What is needed | Give a verbatim copy of the lines below, minus the pictures.

Information supplied |

━━━━━━━━━━━━━━━━━━━━━━━━━━━━━━

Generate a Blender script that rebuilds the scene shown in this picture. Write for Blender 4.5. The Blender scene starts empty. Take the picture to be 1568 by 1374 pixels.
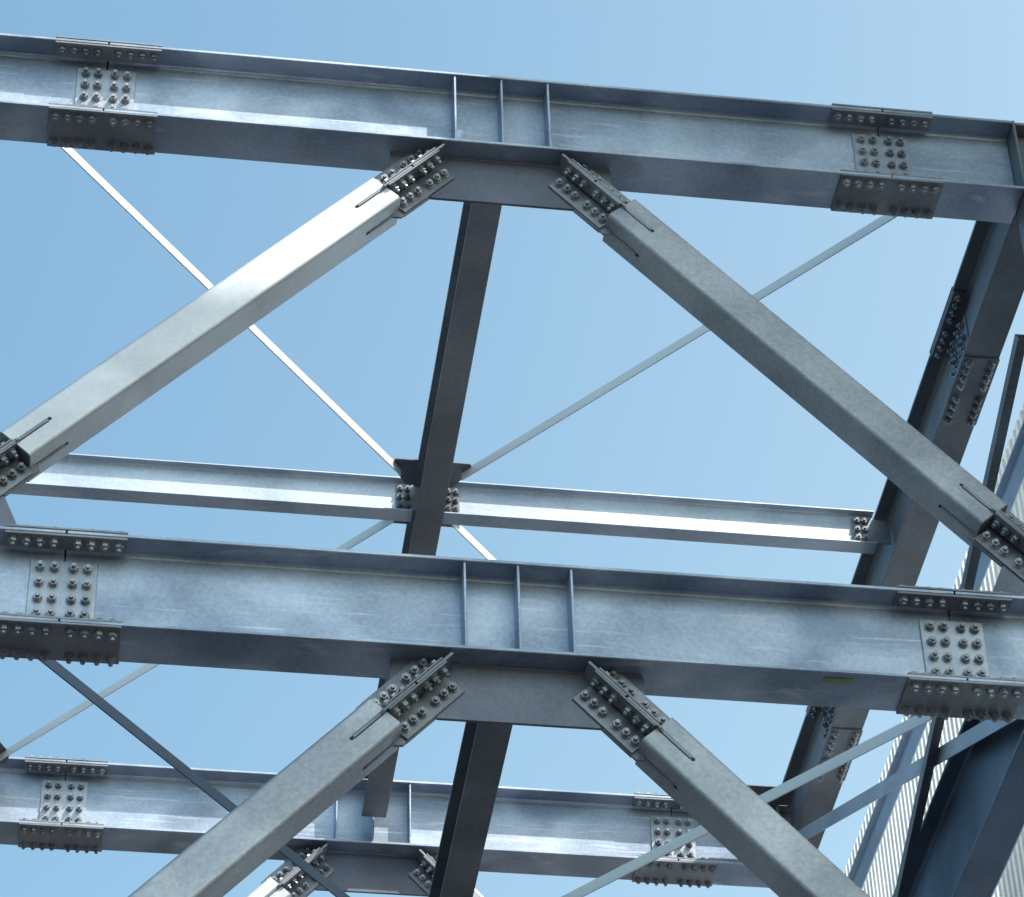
import bpy, bmesh, math, random
from mathutils import Vector, Matrix
random.seed(4)
scene=bpy.context.scene
H,W,TF,TW=.64,.32,.024,.014
LV=4.018      # storey height
DY=7.74       # bay depth
GZ=-16.35     # ground level
XC=3.52       # column centre
XE=3.48       # edge beam centre
NL=3

# ------------------------------------------------------------ materials
def galv(name,dark,light,metal=.6,rough=(.36,.58),stain=.25,bump=.08,seed=0.,contrast=.3,scratch=0.):
    m=bpy.data.materials.new(name);m.use_nodes=True
    nt=m.node_tree;N=nt.nodes;L=nt.links
    b=N['Principled BSDF']
    geo=N.new('ShaderNodeNewGeometry')
    mp=N.new('ShaderNodeMapping');mp.inputs['Location'].default_value=(seed,seed*1.7,seed*.4);L.new(geo.outputs['Position'],mp.inputs['Vector'])
    def noise(scale,detail=4,rough=.55,vec=None,dist=0):
        n=N.new('ShaderNodeTexNoise');n.inputs['Scale'].default_value=scale;n.inputs['Detail'].default_value=detail
        n.inputs['Roughness'].default_value=rough;n.inputs['Distortion'].default_value=dist
        L.new(vec or mp.outputs['Vector'],n.inputs['Vector']);return n.outputs['Fac']
    def ramp(fac,a,b_,ca=(0,0,0,1),cb=(1,1,1,1)):
        r=N.new('ShaderNodeValToRGB');r.color_ramp.elements[0].position=a;r.color_ramp.elements[1].position=b_
        r.color_ramp.elements[0].color=ca;r.color_ramp.elements[1].color=cb;L.new(fac,r.inputs['Fac']);return r.outputs['Color']
    def mix(f,a,c,t='MIX'):
        x=N.new('ShaderNodeMix');x.data_type='RGBA';x.blend_type=t
        if isinstance(f,float): x.inputs[0].default_value=f
        else: L.new(f,x.inputs[0])
        for s,v in ((6,a),(7,c)):
            if isinstance(v,tuple): x.inputs[s].default_value=v
            else: L.new(v,x.inputs[s])
        return x.outputs[2]
    big=noise(1.5,2,.5,None,.4)
    fine=noise(34,3,.75)
    base=mix(ramp(big,.34,.68),dark+(1,),light+(1,))
    base=mix(contrast,base,ramp(fine,.34,.66,(.33,.33,.33,1),(.68,.68,.68,1)),'OVERLAY')
    sp=noise(1.9,3,.6,None,.3)
    f=N.new('ShaderNodeMath');f.operation='MULTIPLY';f.inputs[1].default_value=stain
    L.new(ramp(sp,.63,.76),f.inputs[0])
    base=mix(f.outputs[0],base,(.22,.19,.16,1))
    if scratch:
        sm=N.new('ShaderNodeMapping');sm.inputs['Rotation'].default_value=(0,.5,0);sm.inputs['Scale'].default_value=(2.,6,34)
        L.new(geo.outputs['Position'],sm.inputs['Vector'])
        sc=noise(1.,3,.6,sm.outputs['Vector'],.2)
        g=N.new('ShaderNodeMath');g.operation='MULTIPLY';g.inputs[1].default_value=scratch
        L.new(ramp(sc,.59,.70),g.inputs[0])
        base=mix(g.outputs[0],base,(.70,.73,.77,1))
    L.new(base,b.inputs['Base Color'])
    b.inputs['Metallic'].default_value=metal
    mr=N.new('ShaderNodeMapRange');mr.inputs[1].default_value=.3;mr.inputs[2].default_value=.7
    mr.inputs[3].default_value=rough[0];mr.inputs[4].default_value=rough[1];L.new(sp,mr.inputs[0])
    L.new(mr.outputs[0],b.inputs['Roughness'])
    if bump:
        bp=N.new('ShaderNodeBump');bp.inputs['Strength'].default_value=bump;bp.inputs['Distance'].default_value=.05
        L.new(sp,bp.inputs['Height'])
        L.new(bp.outputs['Normal'],b.inputs['Normal'])
    return m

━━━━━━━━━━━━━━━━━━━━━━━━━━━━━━

Exercise answer |
Generate a Blender script that rebuilds the scene shown in this picture. Write for Blender 4.5. The Blender scene starts empty. Take the picture to be 1568 by 1374 pixels.
import bpy, bmesh, math, random
from mathutils import Vector, Matrix
random.seed(4)
scene=bpy.context.scene
H,W,TF,TW=.64,.32,.024,.014
LV=4.018      # storey height
DY=7.74       # bay depth
GZ=-16.35     # ground level
XC=3.52       # column centre
XE=3.48       # edge beam centre
NL=3

# ------------------------------------------------------------ materials
def galv(name,dark,light,metal=.6,rough=(.36,.58),stain=.25,bump=.08,seed=0.,contrast=.3,scratch=0.):
    m=bpy.data.materials.new(name);m.use_nodes=True
    nt=m.node_tree;N=nt.nodes;L=nt.links
    b=N['Principled BSDF']
    geo=N.new('ShaderNodeNewGeometry')
    mp=N.new('ShaderNodeMapping');mp.inputs['Location'].default_value=(seed,seed*1.7,seed*.4);L.new(geo.outputs['Position'],mp.inputs['Vector'])
    def noise(scale,detail=4,rough=.55,vec=None,dist=0):
        n=N.new('ShaderNodeTexNoise');n.inputs['Scale'].default_value=scale;n.inputs['Detail'].default_value=detail
        n.inputs['Roughness'].default_value=rough;n.inputs['Distortion'].default_value=dist
        L.new(vec or mp.outputs['Vector'],n.inputs['Vector']);return n.outputs['Fac']
    def ramp(fac,a,b_,ca=(0,0,0,1),cb=(1,1,1,1)):
        r=N.new('ShaderNodeValToRGB');r.color_ramp.elements[0].position=a;r.color_ramp.elements[1].position=b_
        r.color_ramp.elements[0].color=ca;r.color_ramp.elements[1].color=cb;L.new(fac,r.inputs['Fac']);return r.outputs['Color']
    def mix(f,a,c,t='MIX'):
        x=N.new('ShaderNodeMix');x.data_type='RGBA';x.blend_type=t
        if isinstance(f,float): x.inputs[0].default_value=f
        else: L.new(f,x.inputs[0])
        for s,v in ((6,a),(7,c)):
            if isinstance(v,tuple): x.inputs[s].default_value=v
            else: L.new(v,x.inputs[s])
        return x.outputs[2]
    big=noise(1.5,2,.5,None,.4)
    fine=noise(34,3,.75)
    base=mix(ramp(big,.34,.68),dark+(1,),light+(1,))
    base=mix(contrast,base,ramp(fine,.34,.66,(.33,.33,.33,1),(.68,.68,.68,1)),'OVERLAY')
    sp=noise(1.9,3,.6,None,.3)
    f=N.new('ShaderNodeMath');f.operation='MULTIPLY';f.inputs[1].default_value=stain
    L.new(ramp(sp,.63,.76),f.inputs[0])
    base=mix(f.outputs[0],base,(.22,.19,.16,1))
    if scratch:
        sm=N.new('ShaderNodeMapping');sm.inputs['Rotation'].default_value=(0,.5,0);sm.inputs['Scale'].default_value=(2.,6,34)
        L.new(geo.outputs['Position'],sm.inputs['Vector'])
        sc=noise(1.,3,.6,sm.outputs['Vector'],.2)
        g=N.new('ShaderNodeMath');g.operation='MULTIPLY';g.inputs[1].default_value=scratch
        L.new(ramp(sc,.59,.70),g.inputs[0])
        base=mix(g.outputs[0],base,(.70,.73,.77,1))
    L.new(base,b.inputs['Base Color'])
    b.inputs['Metallic'].default_value=metal
    mr=N.new('ShaderNodeMapRange');mr.inputs[1].default_value=.3;mr.inputs[2].default_value=.7
    mr.inputs[3].default_value=rough[0];mr.inputs[4].default_value=rough[1];L.new(sp,mr.inputs[0])
    L.new(mr.outputs[0],b.inputs['Roughness'])
    if bump:
        bp=N.new('ShaderNodeBump');bp.inputs['Strength'].default_value=bump;bp.inputs['Distance'].default_value=.05
        L.new(sp,bp.inputs['Height'])
        L.new(bp.outputs['Normal'],b.inputs['Normal'])
    return m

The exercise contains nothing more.